Speakers described a range of concerns including shelter conditions, limited public-facing information on the county’s animal-control website, the absence of a county-run spay/neuter program, and the discontinuation of the volunteer program. Several speakers said they had attempted to engage the Polk County Sheriff’s Office animal-control staff but received no substantive responses.
Becky Bywater, who said she compared animal-control services across Florida’s 10 most populous counties, told commissioners that Polk ranked poorly on several measures including spay/neuter programming and tethering ordinances. “Out of the 10, Polk is the only one that offers no services to that effect,” she said.
Eve Salambini and Kaye Bork both cited TNVR programs in nearby counties. Salambini said Hillsborough County performs about 2,200 TNVR surgeries a year and that larger volumes — 4,000 to 5,000 annually — are needed to see significant reductions in kitten intake and euthanasia. “Their euthanasia rate has dropped by 2,200,” she said of Hillsborough’s program, urging Polk County to consider scaling TNVR.
Several speakers described operational problems at the county shelter. Betty Jean Amarel said she learned the county’s volunteer program had been discontinued and that much of the day-to-day shelter work was being done by inmates through a jail labor program. Kristen Alberg said she toured the shelter and described warm, crowded conditions and limited ventilation.

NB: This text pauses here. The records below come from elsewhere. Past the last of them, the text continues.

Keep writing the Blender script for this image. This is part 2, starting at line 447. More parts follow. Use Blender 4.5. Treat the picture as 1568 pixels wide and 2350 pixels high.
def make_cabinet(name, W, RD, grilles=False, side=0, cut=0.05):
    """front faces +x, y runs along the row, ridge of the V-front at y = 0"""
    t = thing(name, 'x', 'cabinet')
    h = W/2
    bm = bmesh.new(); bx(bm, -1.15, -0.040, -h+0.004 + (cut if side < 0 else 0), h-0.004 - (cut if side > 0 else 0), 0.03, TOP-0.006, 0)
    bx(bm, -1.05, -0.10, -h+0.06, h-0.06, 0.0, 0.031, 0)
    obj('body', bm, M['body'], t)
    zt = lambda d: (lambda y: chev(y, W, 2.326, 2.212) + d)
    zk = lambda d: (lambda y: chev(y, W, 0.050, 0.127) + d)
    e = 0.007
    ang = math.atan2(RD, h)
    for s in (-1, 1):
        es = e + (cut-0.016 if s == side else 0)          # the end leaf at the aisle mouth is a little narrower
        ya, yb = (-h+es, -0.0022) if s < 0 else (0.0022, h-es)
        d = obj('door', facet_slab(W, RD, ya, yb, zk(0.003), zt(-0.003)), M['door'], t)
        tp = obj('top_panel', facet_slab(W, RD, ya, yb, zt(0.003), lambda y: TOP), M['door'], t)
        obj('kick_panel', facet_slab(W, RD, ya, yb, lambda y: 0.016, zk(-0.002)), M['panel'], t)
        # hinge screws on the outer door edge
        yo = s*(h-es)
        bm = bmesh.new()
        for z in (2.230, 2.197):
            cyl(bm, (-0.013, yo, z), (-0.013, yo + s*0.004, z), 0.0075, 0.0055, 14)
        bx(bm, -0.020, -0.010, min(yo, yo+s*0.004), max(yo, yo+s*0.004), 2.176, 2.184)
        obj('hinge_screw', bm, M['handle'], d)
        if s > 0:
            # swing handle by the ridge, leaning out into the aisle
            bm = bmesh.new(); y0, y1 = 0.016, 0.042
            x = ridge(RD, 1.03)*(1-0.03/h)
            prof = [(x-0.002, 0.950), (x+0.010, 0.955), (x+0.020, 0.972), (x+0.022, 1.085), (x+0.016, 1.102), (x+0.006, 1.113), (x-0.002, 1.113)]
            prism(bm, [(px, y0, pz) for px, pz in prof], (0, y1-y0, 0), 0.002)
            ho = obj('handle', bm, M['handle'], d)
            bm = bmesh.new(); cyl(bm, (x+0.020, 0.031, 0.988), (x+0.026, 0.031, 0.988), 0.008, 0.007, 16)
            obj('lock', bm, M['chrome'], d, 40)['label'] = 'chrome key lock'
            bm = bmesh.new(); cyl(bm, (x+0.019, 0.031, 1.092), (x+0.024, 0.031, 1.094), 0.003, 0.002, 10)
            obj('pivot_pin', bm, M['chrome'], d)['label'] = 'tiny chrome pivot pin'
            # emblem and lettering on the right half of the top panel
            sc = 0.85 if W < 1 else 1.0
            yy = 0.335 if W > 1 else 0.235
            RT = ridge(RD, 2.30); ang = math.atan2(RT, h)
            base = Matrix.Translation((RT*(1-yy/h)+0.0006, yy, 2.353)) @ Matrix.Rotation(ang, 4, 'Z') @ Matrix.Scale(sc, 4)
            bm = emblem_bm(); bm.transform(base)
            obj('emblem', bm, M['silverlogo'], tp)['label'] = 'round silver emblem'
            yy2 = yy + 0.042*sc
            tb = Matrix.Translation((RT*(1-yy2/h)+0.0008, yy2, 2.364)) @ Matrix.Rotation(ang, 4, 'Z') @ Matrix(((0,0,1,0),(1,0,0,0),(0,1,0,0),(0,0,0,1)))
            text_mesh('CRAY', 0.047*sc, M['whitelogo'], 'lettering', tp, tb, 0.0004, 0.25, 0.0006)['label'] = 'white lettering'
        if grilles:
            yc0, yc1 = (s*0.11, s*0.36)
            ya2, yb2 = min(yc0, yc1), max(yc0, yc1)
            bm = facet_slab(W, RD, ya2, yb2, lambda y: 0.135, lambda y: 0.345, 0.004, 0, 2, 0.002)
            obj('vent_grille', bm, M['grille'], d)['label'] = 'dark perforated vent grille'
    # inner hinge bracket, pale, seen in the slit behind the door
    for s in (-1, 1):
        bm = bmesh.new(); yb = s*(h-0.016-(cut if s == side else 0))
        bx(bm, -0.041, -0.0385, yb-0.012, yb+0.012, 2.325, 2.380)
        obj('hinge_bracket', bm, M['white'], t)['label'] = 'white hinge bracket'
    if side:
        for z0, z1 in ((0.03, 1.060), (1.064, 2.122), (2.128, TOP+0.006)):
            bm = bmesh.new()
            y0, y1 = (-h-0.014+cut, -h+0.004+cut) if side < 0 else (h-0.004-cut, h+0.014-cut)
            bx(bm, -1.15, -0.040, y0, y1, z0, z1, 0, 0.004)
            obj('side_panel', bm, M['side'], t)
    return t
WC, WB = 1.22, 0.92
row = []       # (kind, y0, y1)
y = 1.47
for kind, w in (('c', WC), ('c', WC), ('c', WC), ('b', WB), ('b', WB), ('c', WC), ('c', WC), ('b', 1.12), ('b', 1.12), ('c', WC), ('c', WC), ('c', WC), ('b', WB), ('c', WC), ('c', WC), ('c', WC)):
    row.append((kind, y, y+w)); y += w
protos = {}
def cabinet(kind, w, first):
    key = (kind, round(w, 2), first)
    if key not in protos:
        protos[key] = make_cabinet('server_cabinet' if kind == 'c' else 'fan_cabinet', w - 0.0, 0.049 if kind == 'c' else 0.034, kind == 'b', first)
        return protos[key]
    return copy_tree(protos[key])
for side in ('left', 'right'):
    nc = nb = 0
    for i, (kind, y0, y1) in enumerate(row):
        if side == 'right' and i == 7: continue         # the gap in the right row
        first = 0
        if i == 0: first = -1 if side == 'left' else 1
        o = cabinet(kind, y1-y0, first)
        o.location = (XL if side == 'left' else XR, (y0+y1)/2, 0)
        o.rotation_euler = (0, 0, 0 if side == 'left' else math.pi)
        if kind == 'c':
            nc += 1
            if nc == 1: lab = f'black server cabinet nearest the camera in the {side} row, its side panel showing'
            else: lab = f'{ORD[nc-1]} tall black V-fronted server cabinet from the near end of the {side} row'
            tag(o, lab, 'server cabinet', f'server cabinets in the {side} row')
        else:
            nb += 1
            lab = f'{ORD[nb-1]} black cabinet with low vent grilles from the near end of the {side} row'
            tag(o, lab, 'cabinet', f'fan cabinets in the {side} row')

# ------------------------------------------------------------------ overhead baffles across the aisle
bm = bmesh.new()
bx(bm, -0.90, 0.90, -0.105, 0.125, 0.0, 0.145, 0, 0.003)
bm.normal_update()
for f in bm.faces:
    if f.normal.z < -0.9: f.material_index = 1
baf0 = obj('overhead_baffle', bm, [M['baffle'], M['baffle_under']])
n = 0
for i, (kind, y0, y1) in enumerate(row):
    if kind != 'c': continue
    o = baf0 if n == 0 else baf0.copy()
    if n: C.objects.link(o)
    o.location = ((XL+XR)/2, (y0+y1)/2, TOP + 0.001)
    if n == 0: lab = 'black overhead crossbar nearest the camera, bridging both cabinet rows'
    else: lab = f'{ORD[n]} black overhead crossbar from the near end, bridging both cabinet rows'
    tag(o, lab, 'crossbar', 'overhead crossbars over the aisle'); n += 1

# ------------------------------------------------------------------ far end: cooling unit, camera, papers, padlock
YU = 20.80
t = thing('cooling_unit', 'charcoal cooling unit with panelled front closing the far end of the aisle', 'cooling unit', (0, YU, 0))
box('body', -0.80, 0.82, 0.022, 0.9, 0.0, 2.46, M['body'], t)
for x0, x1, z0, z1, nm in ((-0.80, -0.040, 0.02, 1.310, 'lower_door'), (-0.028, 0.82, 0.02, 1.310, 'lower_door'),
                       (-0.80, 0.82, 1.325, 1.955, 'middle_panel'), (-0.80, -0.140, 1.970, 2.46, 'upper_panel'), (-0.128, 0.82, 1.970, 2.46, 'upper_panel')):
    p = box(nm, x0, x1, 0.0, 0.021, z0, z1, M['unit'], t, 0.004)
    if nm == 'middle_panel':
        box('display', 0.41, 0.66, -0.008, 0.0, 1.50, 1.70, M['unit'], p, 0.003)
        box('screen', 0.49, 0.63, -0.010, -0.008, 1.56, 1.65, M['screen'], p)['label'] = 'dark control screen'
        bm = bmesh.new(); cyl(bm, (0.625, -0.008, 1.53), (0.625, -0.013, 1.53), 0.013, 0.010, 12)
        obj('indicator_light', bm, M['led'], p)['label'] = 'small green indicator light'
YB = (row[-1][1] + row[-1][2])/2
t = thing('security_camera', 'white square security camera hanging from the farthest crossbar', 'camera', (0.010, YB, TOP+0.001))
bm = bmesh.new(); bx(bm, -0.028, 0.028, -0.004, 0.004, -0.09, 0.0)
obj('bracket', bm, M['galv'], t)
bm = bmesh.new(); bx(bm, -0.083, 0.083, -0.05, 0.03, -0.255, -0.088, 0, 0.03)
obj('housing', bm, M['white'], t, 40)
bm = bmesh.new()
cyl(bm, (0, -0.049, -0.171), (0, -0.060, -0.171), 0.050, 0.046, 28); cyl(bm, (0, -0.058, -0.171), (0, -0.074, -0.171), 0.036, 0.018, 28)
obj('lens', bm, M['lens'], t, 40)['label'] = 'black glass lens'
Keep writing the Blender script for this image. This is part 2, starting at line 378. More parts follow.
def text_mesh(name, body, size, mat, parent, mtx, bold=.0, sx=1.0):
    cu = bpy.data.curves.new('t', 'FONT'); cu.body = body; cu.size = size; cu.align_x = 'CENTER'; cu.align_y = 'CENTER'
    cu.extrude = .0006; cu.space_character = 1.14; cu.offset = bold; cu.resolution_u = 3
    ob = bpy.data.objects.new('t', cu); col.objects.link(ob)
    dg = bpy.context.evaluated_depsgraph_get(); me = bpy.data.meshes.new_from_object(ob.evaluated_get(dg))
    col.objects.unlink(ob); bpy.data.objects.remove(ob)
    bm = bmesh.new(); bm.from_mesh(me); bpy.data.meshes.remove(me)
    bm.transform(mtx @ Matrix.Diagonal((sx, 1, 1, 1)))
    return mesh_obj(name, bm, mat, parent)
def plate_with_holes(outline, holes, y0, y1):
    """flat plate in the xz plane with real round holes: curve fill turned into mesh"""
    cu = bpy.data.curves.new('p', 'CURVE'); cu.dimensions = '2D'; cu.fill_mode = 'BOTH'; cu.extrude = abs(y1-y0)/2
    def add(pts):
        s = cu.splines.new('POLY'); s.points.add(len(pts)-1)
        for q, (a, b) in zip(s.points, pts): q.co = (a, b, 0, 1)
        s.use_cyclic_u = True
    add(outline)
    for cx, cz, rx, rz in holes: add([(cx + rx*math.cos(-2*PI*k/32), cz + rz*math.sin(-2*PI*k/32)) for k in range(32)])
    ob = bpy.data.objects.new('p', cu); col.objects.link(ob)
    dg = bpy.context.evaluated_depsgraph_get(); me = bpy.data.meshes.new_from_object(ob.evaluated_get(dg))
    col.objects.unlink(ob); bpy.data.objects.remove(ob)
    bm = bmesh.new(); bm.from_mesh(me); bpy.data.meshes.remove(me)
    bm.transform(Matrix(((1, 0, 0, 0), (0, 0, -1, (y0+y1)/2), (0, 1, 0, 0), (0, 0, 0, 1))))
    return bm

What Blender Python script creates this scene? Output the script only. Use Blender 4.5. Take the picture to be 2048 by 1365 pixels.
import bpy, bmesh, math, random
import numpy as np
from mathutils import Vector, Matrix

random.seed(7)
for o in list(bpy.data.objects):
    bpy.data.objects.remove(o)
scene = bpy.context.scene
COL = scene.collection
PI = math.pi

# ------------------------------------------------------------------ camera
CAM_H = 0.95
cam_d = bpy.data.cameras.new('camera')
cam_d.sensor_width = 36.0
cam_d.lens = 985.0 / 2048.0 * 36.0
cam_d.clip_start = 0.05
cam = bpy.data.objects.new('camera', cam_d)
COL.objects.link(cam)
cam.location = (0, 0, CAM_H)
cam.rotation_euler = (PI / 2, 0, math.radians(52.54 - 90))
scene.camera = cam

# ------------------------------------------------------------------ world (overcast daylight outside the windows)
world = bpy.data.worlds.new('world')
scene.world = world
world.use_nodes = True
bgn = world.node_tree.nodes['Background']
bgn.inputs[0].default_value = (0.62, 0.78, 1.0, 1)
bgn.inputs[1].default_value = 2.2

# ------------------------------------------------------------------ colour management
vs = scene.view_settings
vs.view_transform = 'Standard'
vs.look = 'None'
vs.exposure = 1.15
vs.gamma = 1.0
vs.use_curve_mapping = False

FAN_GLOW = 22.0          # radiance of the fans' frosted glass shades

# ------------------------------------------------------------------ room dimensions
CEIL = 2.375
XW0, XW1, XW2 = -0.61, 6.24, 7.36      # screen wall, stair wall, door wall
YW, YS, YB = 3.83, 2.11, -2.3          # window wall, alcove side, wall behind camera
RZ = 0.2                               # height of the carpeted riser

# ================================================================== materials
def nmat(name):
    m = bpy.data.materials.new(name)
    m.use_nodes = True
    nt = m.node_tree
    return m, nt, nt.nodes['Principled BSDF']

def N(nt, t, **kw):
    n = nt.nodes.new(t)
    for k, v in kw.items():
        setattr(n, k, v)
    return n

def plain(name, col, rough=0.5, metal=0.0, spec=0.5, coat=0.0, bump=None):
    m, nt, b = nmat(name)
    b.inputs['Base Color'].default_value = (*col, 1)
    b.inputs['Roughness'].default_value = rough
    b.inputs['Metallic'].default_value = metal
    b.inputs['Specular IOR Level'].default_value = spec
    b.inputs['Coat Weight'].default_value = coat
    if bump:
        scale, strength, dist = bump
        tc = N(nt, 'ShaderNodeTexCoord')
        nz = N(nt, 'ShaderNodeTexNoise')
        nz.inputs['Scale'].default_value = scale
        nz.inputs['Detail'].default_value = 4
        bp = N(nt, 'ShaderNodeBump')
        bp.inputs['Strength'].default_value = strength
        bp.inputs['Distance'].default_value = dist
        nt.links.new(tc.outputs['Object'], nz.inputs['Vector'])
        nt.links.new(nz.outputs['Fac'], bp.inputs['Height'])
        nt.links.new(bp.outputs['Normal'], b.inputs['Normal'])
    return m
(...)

Ailey Vander Bush and others compared Polk’s animal-control budget to Orange County’s and said Polk’s published materials lacked operational detail and did not clearly show revenues or program spending. Vander Bush said Polk’s budget materials took longer to obtain via public records and that some requested breakdowns were missing.
Speakers asked the board to engage with the sheriff’s animal-control leadership, consider ordinance changes (including TNVR and restrictions on backyard breeding), restore volunteer opportunities and increase transparency in budgeting and operations. Commissioners and staff acknowledged the comments; no board action was taken at the meeting on animal-control policy.